Wednesday, January 10, 2007

Başlarken

Bir haftadır blogları okuyorum. Bunca zamandır internette gezinip de blog olayını yeni keşfetmek ancak benim gibi bakarkör birine mahsustur herhalde.

Adımı Turuncu Elma olarak seçtim. Sebeb-i hikmeti şudur: Bu aralar kendimi elimde bir elma varmış gibi hissediyorum. Gelen geçen "Hımm, portakal" diyor elmama. "Ne portakalı canım? Elma bu" dediğimde kıyamet kopuyor.

Başlarda inatla "Elma da elma" diye tutturuyordum; iletişim kurabileceğime dair umudum ve iletişim kurmayı isteyecek kadar enerjim vardı. Şimdilerde ruh halime (yahut da adamına) göre "Hee," diyebiliyorum. "Ya, evet bir portakal. Hatta karpuz ulan bu. Sen ne istersen öyle olsun. Bana bulaşma da aman!"

Ama içimden "Sen ne dersen de," diyorum. "Bal gibi de bir elmadır bu. Dünyadaki bütün gerizekalılar biraraya gelseniz de bir elmayı portakal yapamazsınız nasılsa."

Anlayacağınız elmanın elma olduğunu bildiği halde baskıdan ve yalnız kalmaktan bunalıp ona portakal diyen garibanlardan biriyim ben. Kendi doğrusunun kimsenin işine yaramadığını fark ettiğinden -o doğruya olan inancını yitirmese bile- dillendirmekten vazgeçmiş bir turuncu elma.
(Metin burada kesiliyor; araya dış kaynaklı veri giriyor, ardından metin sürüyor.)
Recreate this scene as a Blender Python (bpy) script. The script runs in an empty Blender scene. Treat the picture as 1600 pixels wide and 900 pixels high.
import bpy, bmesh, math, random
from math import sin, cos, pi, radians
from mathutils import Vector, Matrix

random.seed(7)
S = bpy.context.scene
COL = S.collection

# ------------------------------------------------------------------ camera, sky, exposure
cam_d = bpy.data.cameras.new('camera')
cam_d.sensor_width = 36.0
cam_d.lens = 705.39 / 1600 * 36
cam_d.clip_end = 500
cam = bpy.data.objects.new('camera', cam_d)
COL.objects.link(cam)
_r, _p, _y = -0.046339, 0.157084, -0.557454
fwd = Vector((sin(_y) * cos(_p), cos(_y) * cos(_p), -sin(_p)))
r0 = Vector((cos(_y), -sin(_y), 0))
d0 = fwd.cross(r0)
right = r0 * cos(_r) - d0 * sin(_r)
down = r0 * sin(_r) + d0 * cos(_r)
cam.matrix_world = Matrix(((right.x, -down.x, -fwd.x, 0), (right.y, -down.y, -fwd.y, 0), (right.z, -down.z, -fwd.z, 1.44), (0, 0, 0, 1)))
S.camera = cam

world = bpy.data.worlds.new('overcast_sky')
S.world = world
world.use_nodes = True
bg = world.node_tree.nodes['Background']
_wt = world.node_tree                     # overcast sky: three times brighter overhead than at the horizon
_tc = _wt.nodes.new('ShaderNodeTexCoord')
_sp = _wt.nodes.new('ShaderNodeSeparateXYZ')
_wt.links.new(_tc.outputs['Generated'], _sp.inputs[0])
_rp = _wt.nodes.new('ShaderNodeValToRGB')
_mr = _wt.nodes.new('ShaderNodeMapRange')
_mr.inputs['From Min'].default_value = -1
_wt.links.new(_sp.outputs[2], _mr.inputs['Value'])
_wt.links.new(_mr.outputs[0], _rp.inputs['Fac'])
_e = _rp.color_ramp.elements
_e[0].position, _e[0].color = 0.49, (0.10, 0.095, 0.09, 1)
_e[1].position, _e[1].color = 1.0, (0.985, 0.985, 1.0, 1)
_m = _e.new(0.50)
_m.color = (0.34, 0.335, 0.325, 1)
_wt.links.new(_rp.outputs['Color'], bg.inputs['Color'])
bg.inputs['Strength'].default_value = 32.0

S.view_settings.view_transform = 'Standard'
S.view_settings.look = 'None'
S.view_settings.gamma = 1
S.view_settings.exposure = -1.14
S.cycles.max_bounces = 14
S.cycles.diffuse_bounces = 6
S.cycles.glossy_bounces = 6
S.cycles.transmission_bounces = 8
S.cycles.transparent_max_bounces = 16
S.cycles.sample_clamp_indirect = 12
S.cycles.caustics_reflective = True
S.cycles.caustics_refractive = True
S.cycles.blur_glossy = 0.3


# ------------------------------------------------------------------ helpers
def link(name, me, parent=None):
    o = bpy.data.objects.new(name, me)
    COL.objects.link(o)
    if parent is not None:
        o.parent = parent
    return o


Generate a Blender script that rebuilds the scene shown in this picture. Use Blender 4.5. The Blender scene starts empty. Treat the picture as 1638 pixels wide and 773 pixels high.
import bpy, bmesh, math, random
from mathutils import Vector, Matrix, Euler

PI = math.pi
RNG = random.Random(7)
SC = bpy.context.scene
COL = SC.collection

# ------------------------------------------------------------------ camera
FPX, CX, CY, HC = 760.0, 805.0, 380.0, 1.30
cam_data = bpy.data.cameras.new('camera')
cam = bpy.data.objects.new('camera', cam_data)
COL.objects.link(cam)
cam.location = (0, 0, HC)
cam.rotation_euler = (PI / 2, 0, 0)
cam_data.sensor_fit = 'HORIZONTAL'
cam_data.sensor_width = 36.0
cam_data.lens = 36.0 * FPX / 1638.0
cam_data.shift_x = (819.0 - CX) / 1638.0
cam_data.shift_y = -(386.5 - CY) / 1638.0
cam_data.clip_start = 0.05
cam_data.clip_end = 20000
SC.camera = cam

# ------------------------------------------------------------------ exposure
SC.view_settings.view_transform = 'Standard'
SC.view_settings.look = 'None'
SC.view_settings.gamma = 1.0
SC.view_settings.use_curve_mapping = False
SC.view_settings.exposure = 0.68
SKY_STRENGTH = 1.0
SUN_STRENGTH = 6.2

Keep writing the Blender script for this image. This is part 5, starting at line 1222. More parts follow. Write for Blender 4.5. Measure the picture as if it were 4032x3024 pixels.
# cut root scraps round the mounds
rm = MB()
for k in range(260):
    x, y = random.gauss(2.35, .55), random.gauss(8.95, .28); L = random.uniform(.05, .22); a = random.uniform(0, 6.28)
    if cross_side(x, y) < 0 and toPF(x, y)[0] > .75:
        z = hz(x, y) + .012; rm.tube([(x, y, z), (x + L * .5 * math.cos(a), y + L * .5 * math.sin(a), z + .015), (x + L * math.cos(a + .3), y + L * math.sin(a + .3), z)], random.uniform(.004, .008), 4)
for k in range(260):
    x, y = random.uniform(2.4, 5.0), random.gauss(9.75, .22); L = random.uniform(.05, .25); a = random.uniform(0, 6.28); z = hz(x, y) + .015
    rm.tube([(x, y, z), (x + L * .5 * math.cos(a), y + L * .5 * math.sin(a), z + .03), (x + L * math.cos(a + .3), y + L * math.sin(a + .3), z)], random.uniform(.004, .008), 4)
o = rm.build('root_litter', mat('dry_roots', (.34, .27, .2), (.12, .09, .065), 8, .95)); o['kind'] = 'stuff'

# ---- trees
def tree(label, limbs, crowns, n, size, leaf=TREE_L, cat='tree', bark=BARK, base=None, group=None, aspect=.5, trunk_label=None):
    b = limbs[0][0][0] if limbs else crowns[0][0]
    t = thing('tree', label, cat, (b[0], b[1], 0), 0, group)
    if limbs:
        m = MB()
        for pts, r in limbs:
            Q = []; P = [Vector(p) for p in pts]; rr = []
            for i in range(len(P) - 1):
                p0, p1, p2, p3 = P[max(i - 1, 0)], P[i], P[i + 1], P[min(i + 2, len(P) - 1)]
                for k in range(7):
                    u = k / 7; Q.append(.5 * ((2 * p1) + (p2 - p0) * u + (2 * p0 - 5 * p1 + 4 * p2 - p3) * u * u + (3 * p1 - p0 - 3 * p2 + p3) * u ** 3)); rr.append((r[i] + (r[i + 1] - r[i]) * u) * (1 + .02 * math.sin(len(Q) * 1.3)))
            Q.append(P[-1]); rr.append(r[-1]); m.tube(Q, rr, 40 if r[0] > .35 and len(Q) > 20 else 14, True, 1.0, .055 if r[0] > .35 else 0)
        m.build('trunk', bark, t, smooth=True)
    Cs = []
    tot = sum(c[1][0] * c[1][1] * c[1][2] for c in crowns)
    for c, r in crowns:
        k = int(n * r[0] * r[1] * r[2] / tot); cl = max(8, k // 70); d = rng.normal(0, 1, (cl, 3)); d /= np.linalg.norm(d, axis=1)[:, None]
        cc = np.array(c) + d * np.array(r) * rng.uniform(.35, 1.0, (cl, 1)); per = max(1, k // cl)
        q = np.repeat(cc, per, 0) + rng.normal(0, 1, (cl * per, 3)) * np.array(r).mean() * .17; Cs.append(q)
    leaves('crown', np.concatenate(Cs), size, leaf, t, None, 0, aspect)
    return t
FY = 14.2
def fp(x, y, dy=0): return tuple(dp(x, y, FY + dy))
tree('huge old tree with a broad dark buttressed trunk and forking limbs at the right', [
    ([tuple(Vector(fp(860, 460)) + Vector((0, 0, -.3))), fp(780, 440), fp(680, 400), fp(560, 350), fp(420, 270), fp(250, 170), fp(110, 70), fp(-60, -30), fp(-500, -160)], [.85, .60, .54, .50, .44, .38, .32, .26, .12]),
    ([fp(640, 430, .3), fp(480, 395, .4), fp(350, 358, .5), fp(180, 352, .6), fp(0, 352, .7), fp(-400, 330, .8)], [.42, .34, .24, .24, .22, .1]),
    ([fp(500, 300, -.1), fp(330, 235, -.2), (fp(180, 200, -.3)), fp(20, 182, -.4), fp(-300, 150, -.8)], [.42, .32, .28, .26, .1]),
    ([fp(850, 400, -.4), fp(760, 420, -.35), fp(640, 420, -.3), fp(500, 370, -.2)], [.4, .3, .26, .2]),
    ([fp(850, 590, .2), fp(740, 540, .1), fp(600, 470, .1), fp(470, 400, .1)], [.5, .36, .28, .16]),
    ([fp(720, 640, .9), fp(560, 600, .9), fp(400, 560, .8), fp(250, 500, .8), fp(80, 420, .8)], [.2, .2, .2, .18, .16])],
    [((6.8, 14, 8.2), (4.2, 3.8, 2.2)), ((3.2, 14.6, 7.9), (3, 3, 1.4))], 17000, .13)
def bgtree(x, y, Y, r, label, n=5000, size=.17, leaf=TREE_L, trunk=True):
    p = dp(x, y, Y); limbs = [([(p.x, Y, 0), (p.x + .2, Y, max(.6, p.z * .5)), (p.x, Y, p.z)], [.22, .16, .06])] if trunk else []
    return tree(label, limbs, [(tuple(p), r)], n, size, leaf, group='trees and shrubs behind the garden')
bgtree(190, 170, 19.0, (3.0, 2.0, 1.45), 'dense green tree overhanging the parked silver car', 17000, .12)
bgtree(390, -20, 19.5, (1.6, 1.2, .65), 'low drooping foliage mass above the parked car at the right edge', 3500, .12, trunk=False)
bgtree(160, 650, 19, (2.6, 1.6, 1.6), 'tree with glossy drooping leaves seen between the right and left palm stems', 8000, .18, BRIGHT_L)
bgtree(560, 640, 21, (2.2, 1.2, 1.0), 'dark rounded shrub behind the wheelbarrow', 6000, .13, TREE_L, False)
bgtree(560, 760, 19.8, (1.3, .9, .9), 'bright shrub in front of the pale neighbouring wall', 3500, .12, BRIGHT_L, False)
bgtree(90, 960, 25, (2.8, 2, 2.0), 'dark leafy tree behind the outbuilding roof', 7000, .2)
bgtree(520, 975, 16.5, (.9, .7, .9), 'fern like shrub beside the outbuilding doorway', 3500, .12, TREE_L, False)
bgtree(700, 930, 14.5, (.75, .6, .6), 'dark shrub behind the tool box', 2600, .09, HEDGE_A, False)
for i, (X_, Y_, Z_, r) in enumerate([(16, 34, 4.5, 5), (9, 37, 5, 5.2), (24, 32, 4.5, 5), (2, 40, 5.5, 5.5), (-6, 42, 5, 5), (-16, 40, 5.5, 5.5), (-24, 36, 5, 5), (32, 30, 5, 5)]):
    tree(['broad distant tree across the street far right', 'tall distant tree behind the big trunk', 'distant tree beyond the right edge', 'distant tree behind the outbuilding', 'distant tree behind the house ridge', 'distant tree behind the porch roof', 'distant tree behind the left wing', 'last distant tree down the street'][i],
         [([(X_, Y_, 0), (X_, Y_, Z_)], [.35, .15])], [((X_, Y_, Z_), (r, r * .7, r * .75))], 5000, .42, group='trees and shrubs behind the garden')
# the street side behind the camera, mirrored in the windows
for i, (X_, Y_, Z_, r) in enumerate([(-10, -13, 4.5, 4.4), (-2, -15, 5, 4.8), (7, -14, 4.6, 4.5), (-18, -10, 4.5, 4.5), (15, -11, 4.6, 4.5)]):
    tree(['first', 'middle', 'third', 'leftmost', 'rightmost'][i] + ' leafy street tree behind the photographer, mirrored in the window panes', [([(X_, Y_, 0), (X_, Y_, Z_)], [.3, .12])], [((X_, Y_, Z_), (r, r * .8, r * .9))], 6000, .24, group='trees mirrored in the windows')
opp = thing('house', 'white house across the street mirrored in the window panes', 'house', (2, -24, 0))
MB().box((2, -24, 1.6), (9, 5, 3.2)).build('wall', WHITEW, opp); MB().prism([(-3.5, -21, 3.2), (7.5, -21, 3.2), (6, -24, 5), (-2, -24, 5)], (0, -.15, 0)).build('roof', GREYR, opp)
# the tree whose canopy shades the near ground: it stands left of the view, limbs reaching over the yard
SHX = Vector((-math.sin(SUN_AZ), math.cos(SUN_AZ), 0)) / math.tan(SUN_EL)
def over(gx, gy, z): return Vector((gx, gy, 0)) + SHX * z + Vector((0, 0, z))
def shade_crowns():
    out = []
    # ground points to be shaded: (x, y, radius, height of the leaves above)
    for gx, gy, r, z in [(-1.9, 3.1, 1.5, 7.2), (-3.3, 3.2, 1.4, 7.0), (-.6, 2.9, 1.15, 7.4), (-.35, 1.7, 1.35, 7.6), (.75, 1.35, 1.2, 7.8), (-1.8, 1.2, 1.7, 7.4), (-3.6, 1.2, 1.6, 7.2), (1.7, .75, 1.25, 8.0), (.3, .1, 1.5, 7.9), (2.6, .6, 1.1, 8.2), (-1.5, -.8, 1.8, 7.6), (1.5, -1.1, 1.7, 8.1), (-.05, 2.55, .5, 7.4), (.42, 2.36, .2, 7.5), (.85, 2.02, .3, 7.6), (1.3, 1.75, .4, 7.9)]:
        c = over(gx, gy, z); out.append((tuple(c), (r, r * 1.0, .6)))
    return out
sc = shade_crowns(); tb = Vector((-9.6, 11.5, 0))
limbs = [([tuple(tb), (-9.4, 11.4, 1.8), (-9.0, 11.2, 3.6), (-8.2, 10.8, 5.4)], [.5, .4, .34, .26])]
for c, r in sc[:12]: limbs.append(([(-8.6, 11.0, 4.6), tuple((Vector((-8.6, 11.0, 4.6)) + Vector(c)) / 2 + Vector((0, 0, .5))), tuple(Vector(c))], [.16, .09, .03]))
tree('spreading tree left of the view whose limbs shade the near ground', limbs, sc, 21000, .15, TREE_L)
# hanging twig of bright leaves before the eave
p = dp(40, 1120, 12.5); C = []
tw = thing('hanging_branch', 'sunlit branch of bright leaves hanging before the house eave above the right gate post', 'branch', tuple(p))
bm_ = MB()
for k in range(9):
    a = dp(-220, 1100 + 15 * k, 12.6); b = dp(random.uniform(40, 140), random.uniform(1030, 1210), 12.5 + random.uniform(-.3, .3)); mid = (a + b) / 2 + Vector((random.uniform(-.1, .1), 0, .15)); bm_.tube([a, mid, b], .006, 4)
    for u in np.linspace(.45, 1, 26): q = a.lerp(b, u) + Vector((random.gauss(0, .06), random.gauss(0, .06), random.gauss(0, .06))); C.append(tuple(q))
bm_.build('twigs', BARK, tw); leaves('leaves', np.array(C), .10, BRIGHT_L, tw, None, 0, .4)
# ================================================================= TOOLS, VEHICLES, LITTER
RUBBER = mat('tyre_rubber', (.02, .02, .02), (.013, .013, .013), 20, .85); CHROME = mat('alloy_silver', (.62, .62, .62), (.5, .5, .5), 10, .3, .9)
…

Ve çok şükür ki portakal taklidi yapsa da hala bir elma.

Ey dünyanın bütün uyumlu taklitçileri: Armut olmaya zorlanmışlar, kavun maskesi takmışlar, bencileyin mecburi portakallar. Siz de elma dersem çıkar mısınız ortaya? Dedim bak:

Elmaaaaaaaaaaaaaaa!

1 comment:

dory said...

Sakıncası yok tabii. Link verdiğine göre yazdıklarımı okumayı seviyorsun, adresim elinin altında olsun istiyorsun. Ben böyle yorumluyorum.